Santísima Trinidad (C) Juan 16, 12-15
JOSÉ ANTONIO PAGOLA, lagogalilea@hotmail.com
SAN SEBASTIÁN (GUIPUZCOA).
ECLESALIA, 22/05/13.- A lo largo de los
siglos, los teólogos se han esforzado por investigar el misterio de Dios
ahondando conceptualmente en su naturaleza y exponiendo sus conclusiones con
diferentes lenguajes. Pero, con frecuencia, nuestras palabras esconden su misterio
más que revelarlo. Jesús no habla mucho de Dios. Nos ofrece sencillamente su
experiencia.
A Dios Jesús lo llama “Padre” y lo experimenta como
un misterio de bondad. Lo vive como una Presencia buena que bendice la vida y
atrae a sus hijos e hijas a luchar contra lo que hace daño al ser humano. Para
él, ese misterio último de la realidad que los creyentes llamamos “Dios” es una
Presencia cercana y amistosa que está abriéndose camino en el mundo para
construir, con nosotros y junto a nosotros, una vida más humana.
Jesús no separa nunca a ese Padre de su proyecto de transformar el
mundo. No puede pensar en él como alguien encerrado en su misterio insondable,
de espaldas al sufrimiento de sus hijos e hijas. Por eso, pide a sus seguidores
abrirse al misterio de ese Dios, creer en la Buena Noticia de su proyecto,
unirnos a él para trabajar por un mundo más justo y dichoso para todos, y
buscar siempre que su justicia, su verdad y su paz reinen cada vez más en entre
nosotros.
Por otra parte, Jesús se experimenta a sí mismo como “Hijo” de
ese Dios, nacido para impulsar en la tierra el proyecto humanizador del Padre y
para llevarlo a su plenitud definitiva por encima incluso de la muerte. Por
eso, busca en todo momento lo que quiere el Padre. Su fidelidad a él lo conduce
a buscar siempre el bien de sus hijos e hijas. Su pasión por Dios se traduce en
compasión por todos los que sufren.
Por eso, la existencia entera de Jesús, el Hijo de Dios, consiste en
curar la vida y aliviar el sufrimiento, defender a las víctimas y reclamar para
ellas justicia, sembrar gestos de bondad, y ofrecer a todos la misericordia y
el perdón gratuito de Dios: la salvación que viene del Padre.
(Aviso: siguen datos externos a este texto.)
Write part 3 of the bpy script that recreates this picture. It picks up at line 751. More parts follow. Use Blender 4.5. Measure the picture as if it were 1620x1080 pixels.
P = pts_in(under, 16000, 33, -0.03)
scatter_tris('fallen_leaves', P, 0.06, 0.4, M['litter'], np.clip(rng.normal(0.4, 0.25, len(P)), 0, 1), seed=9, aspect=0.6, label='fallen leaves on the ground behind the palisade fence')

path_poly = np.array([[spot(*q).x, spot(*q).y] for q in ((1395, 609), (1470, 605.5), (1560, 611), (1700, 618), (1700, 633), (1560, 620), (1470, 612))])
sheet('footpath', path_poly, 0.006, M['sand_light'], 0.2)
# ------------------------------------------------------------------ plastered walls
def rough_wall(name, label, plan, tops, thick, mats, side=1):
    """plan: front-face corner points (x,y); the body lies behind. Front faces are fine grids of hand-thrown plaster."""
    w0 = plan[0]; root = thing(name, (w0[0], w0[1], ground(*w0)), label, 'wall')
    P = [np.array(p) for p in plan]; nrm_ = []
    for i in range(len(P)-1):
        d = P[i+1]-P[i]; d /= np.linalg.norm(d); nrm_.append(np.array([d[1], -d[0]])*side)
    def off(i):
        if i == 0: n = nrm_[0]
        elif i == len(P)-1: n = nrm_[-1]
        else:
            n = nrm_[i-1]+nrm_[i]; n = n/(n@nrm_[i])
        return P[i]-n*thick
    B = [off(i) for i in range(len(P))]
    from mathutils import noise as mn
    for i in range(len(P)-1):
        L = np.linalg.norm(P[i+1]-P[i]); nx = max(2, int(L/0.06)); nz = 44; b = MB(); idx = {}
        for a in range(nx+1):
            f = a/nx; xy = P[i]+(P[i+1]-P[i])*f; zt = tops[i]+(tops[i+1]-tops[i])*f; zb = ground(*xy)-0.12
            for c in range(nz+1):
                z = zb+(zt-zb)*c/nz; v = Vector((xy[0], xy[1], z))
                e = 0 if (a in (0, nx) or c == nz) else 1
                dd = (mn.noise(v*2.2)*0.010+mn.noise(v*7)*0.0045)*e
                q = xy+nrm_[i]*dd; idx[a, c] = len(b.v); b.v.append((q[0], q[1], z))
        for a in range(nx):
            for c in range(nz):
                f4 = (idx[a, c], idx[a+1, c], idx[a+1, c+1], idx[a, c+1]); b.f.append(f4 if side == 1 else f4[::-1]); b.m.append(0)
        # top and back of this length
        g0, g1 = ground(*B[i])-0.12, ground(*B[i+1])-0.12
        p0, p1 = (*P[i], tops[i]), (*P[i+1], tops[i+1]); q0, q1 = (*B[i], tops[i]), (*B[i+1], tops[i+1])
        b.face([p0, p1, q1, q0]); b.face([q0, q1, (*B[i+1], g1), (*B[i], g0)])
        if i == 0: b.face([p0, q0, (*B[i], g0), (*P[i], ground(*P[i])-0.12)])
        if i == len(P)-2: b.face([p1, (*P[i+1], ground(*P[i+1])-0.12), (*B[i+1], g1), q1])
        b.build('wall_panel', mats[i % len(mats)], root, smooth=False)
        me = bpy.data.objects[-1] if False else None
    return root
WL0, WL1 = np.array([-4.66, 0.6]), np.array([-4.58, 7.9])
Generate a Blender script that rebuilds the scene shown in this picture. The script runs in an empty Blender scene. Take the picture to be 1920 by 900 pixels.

Por último, Jesús actúa siempre impulsado por el “Espíritu” de
Dios. Es el amor del Padre el que lo envía a anunciar a los pobres la Buena
Noticia de su proyecto salvador. Es el aliento de Dios el que lo mueve a curar
la vida. Es su fuerza salvadora la que se manifiesta en toda su trayectoria
profética.
Este Espíritu no se apagará en el mundo cuando Jesús se ausente. Él
mismo lo promete así a sus discípulos. La fuerza del Espíritu los hará testigos
de Jesús, Hijo de Dios, y colaboradores del proyecto salvador del Padre. Así
vivimos los cristianos prácticamente el misterio de la Trinidad.